**GIVEN DATA**.
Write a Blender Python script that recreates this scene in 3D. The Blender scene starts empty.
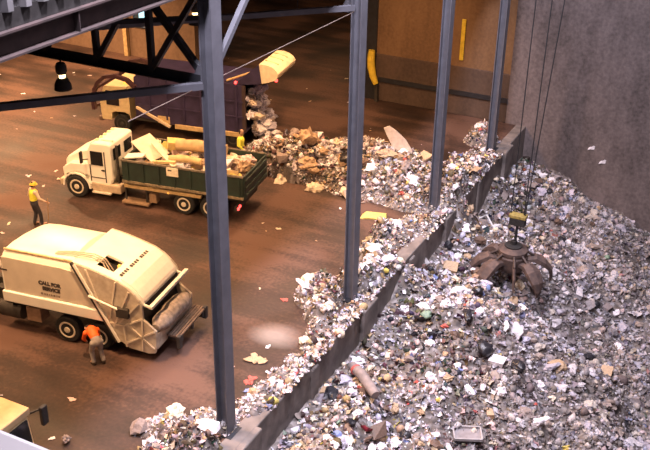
import bpy, math, random
import numpy as np
from mathutils import Vector, Matrix
PI = math.pi
R = math.radians
random.seed(7)
rng = np.random.default_rng(11)
scn = bpy.context.scene
col = scn.collection

# ------------------------------------------------------------------ materials
MATS = {}
def mat(name, rgb, rough=.65, metal=0., var=.18, scale=6., bump=.0, emit=None, es=1., detail=4., rgb2=None, trans=0.):
    if name in MATS: return MATS[name]
    m = bpy.data.materials.new(name); m.use_nodes = True
    nt = m.node_tree; N = nt.nodes; L = nt.links
    b = N['Principled BSDF']
    b.inputs['Roughness'].default_value = rough
    b.inputs['Metallic'].default_value = metal
    if trans: b.inputs['Transmission Weight'].default_value = trans
    tc = N.new('ShaderNodeTexCoord'); nz = N.new('ShaderNodeTexNoise')
    nz.inputs['Scale'].default_value = scale; nz.inputs['Detail'].default_value = detail
    L.new(tc.outputs['Object'], nz.inputs['Vector'])
    mx = N.new('ShaderNodeMix'); mx.data_type = 'RGBA'
    mr = N.new('ShaderNodeMapRange'); mr.inputs[1].default_value = .3; mr.inputs[2].default_value = .7
    L.new(nz.outputs['Fac'], mr.inputs[0]); L.new(mr.outputs[0], mx.inputs[0])
    lo = rgb2 if rgb2 else tuple(c * (1 - var) for c in rgb)
    hi = rgb if rgb2 else tuple(min(1, c * (1 + var)) for c in rgb)
    mx.inputs[6].default_value = (*lo, 1); mx.inputs[7].default_value = (*hi, 1)
    L.new(mx.outputs[2], b.inputs['Base Color'])
    if bump:
        bp = N.new('ShaderNodeBump'); bp.inputs['Strength'].default_value = bump; bp.inputs['Distance'].default_value = .05
        L.new(nz.outputs['Fac'], bp.inputs['Height']); L.new(bp.outputs[0], b.inputs['Normal'])
    if emit:
        b.inputs['Emission Color'].default_value = (*emit, 1); b.inputs['Emission Strength'].default_value = es
    MATS[name] = m
    return m

def attr_mat(name, rough=.7):
    m = bpy.data.materials.new(name); m.use_nodes = True
    N = m.node_tree.nodes; L = m.node_tree.links; b = N['Principled BSDF']
    a = N.new('ShaderNodeAttribute'); a.attribute_name = 'Col'
    tc = N.new('ShaderNodeTexCoord'); nz = N.new('ShaderNodeTexNoise'); nz.inputs['Scale'].default_value = 14.
    mr = N.new('ShaderNodeMapRange'); mr.inputs[1].default_value = .3; mr.inputs[2].default_value = .7
    mr.inputs[3].default_value = .72; mr.inputs[4].default_value = 1.12
    L.new(tc.outputs['Object'], nz.inputs['Vector']); L.new(nz.outputs['Fac'], mr.inputs[0])
    mu = N.new('ShaderNodeVectorMath'); mu.operation = 'SCALE'
    L.new(a.outputs['Color'], mu.inputs[0]); L.new(mr.outputs[0], mu.inputs['Scale'])
    L.new(mu.outputs[0], b.inputs['Base Color']); b.inputs['Roughness'].default_value = rough
    return m

# ------------------------------------------------------------------ mesh builder
class MB:
    def __init__(s): s.v = []; s.f = []
    def add(s, v, f):
        o = len(s.v); s.v += [tuple(p) for p in v]; s.f += [tuple(i + o for i in q) for q in f]; return s
    def box(s, x0, x1, y0, y1, z0, z1):
        v = [(x, y, z) for x in (x0, x1) for y in (y0, y1) for z in (z0, z1)]
        return s.add(v, [(0,1,3,2),(4,6,7,5),(0,4,5,1),(2,3,7,6),(0,2,6,4),(1,5,7,3)])
    def bar(s, p0, p1, w, h, up=(0,0,1)):
        p0 = Vector(p0); p1 = Vector(p1); d = (p1 - p0).normalized(); u = Vector(up)
        if abs(d.dot(u)) > .98: u = Vector((1,0,0))
        a = d.cross(u).normalized() * (w / 2); b = d.cross(a).normalized() * (h / 2)
        v = [p + i * a + j * b for p in (p0, p1) for i in (-1, 1) for j in (-1, 1)]
        return s.add(v, [(0,1,3,2),(4,6,7,5),(0,4,5,1),(2,3,7,6),(0,2,6,4),(1,5,7,3)])
    def path(s, pts, r, n=10, cap=True):
        pts = [Vector(p) for p in pts]
        rs = r if isinstance(r, (list, tuple)) else [r] * len(pts)
        o = len(s.v); prev = None
        for i, p in enumerate(pts):
            d = (pts[min(i + 1, len(pts) - 1)] - pts[max(i - 1, 0)]).normalized()
            if prev is None:
                u = Vector((0,0,1)) if abs(d.z) < .9 else Vector((1,0,0))
                a = d.cross(u).normalized()
            else: a = (prev - d * prev.dot(d)).normalized()
            prev = a; b = d.cross(a)
            for k in range(n):
                t = 2 * PI * k / n
                s.v.append(tuple(p + (a * math.cos(t) + b * math.sin(t)) * rs[i]))
        m = len(pts)
        for i in range(m - 1):
            for k in range(n):
                k2 = (k + 1) % n
                s.f.append((o + i*n + k, o + i*n + k2, o + (i+1)*n + k2, o + (i+1)*n + k))
        if cap:
            s.f.append(tuple(o + k for k in range(n))[::-1]); s.f.append(tuple(o + (m-1)*n + k for k in range(n)))
        return s
    def tube(s, p0, p1, r0, r1=None, n=12): return s.path([p0, p1], [r0, r0 if r1 is None else r1], n)
    def prism(s, prof, y0, y1):                      # prof in (x, z), extruded along y
        n = len(prof)
        v = [(x, y0, z) for x, z in prof] + [(x, y1, z) for x, z in prof]
        f = [tuple(range(n)), tuple(range(2*n - 1, n - 1, -1))] + [(i, n + i, n + (i+1) % n, (i+1) % n) for i in range(n)]
        return s.add(v, f)
    def loft(s, rings, cap=True, closed=True):
        n = len(rings[0]); o = len(s.v)
        for r in rings: s.v += [tuple(p) for p in r]
        for i in range(len(rings) - 1):
            for k in range(n if closed else n - 1):
                k2 = (k + 1) % n
                s.f.append((o + i*n + k, o + i*n + k2, o + (i+1)*n + k2, o + (i+1)*n + k))
        if cap:
            s.f.append(tuple(o + k for k in range(n))[::-1]); s.f.append(tuple(o + (len(rings)-1)*n + k for k in range(n)))
        return s
    def lathe(s, prof, c, axis='z', n=20):            # prof = [(radius, along)]
        rings = []
        for r, a in prof:
            ring = []
            for k in range(n):
                t = 2 * PI * k / n; p, q = r * math.cos(t), r * math.sin(t)
                ring.append((c[0]+p, c[1]+q, c[2]+a) if axis == 'z' else (c[0]+p, c[1]+a, c[2]+q) if axis == 'y' else (c[0]+a, c[1]+p, c[2]+q))
            rings.append(ring)
        return s.loft(rings)
    def build(s, name, m, parent=None, bevel=0., smooth=False, sub=0):
        me = bpy.data.meshes.new(name); me.from_pydata(s.v, [], s.f); me.validate()
        import bmesh
        b = bmesh.new(); b.from_mesh(me); bmesh.ops.recalc_face_normals(b, faces=b.faces); b.to_mesh(me); b.free()
        o = bpy.data.objects.new(name, me); col.objects.link(o)
        if m: me.materials.append(m)
        if parent: o.parent = parent
        if smooth:
            me.shade_smooth(); me.set_sharp_from_angle(angle=R(38))
        if bevel:
            bv = o.modifiers.new('Bevel', 'BEVEL'); bv.width = bevel; bv.segments = 2; bv.limit_method = 'ANGLE'
        if sub:
            sd = o.modifiers.new('Sub', 'SUBSURF'); sd.levels = sub; sd.render_levels = sub
        return o

def tag(o, label=None, cat=None, group=None, kind=None):
    if label: o['label'] = label
    if cat: o['category'] = cat
    if group: o['group'] = group
    if kind: o['kind'] = kind
    return o
def empty(name, loc=(0,0,0), rz=0., label=None, cat=None, group=None, kind=None):
    o = bpy.data.objects.new(name, None); col.objects.link(o)
    o.location = loc; o.rotation_euler = (0, 0, rz); o.empty_display_size = .2
    return tag(o, label, cat, group, kind)
def struct(mb, name, m, **k):
    o = mb.build(name, m, None, **k); o['kind'] = 'structure'; return o
def word(text, size, m, parent, loc, rot, name='lettering', ext=.004):
    c = bpy.data.curves.new(name, 'FONT'); c.body = text; c.size = size; c.extrude = ext; c.offset = .012; c.align_x = 'CENTER'; c.align_y = 'CENTER'
    tmp = bpy.data.objects.new(name, c); col.objects.link(tmp)
    me = bpy.data.meshes.new_from_object(tmp.evaluated_get(bpy.context.evaluated_depsgraph_get()))
    bpy.data.objects.remove(tmp); bpy.data.curves.remove(c)
    o = bpy.data.objects.new(name, me); col.objects.link(o); me.materials.clear(); me.materials.append(m)
    o.parent = parent; o.location = loc; o.rotation_euler = rot
    return o
# palette of real surface colours
steel = mat('painted_steel', (.125, .126, .150), .5, .25, .15, 3.)
dark_steel = mat('dark_steel', (.025, .026, .032), .55, .3, .2, 4.)
primer = mat('red_primer_steel', (.060, .037, .036), .7, .1, .3, 3., rgb2=(.028, .02, .02))
white = mat('white_truck_paint', (.80, .78, .68), .4, 0, .05, 2.)
cream = mat('cream_side_paint', (.62, .55, .44), .5, 0, .08, 2.5)
stained = mat('stained_white_steel', (.58, .52, .42), .55, 0, .2, 5., rgb2=(.40, .33, .25))
black = mat('black_rubber', (.012, .012, .012), .8, 0, .3, 20.)
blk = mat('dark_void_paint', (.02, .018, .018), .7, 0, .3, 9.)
hubm = mat('pale_wheel_hub', (.62, .56, .44), .5, .1, .15, 8.)
frame_m = mat('chassis_brown_black', (.035, .03, .026), .7, .1, .3, 6.)
glass = mat('dark_cab_glass', (.012, .013, .015), .12, 0, .2, 2.)
green = mat('dark_green_box_paint', (.022, .045, .034), .55, .05, .3, 3., rgb2=(.016, .026, .022))
purple = mat('dark_purple_paint', (.035, .026, .07), .5, .05, .3, 2.)
maroon = mat('maroon_paint', (.05, .02, .025), .55, .1, .3, 5.)
yellow = mat('yellow_paint', (.66, .47, .04), .5, 0, .15, 6.)
tanp = mat('tan_truck_paint', (.62, .44, .24), .55, 0, .15, 3.)
rail_m = mat('dusty_yellow_rail', (.50, .36, .17), .6, 0, .25, 6.)
red_l = mat('red_lamp_glass', (.6, .02, .02), .3, 0, .05, 2., emit=(1., .06, .05), es=5.)
amb_l = mat('amber_lamp_glass', (.8, .35, .03), .3, 0, .05, 2., emit=(1., .5, .1), es=1.2)
bulb_m = mat('sodium_bulb', (1., .8, .5), .3, 0, .02, 2., emit=(1., .72, .34), es=9.)
rust = mat('rusty_brown_steel', (.13, .085, .07), .75, .2, .3, 5., rgb2=(.06, .042, .04), bump=.3)
letter_m = mat('black_lettering', (.05, .04, .035), .7, 0, .2, 20.)
concrete = mat('wall_concrete', (.24, .205, .19), .9, 0, .2, 1.6, bump=.4, detail=8., rgb2=(.09, .077, .072))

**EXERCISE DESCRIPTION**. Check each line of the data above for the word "scene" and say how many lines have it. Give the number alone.

**TASK RESULT**. 2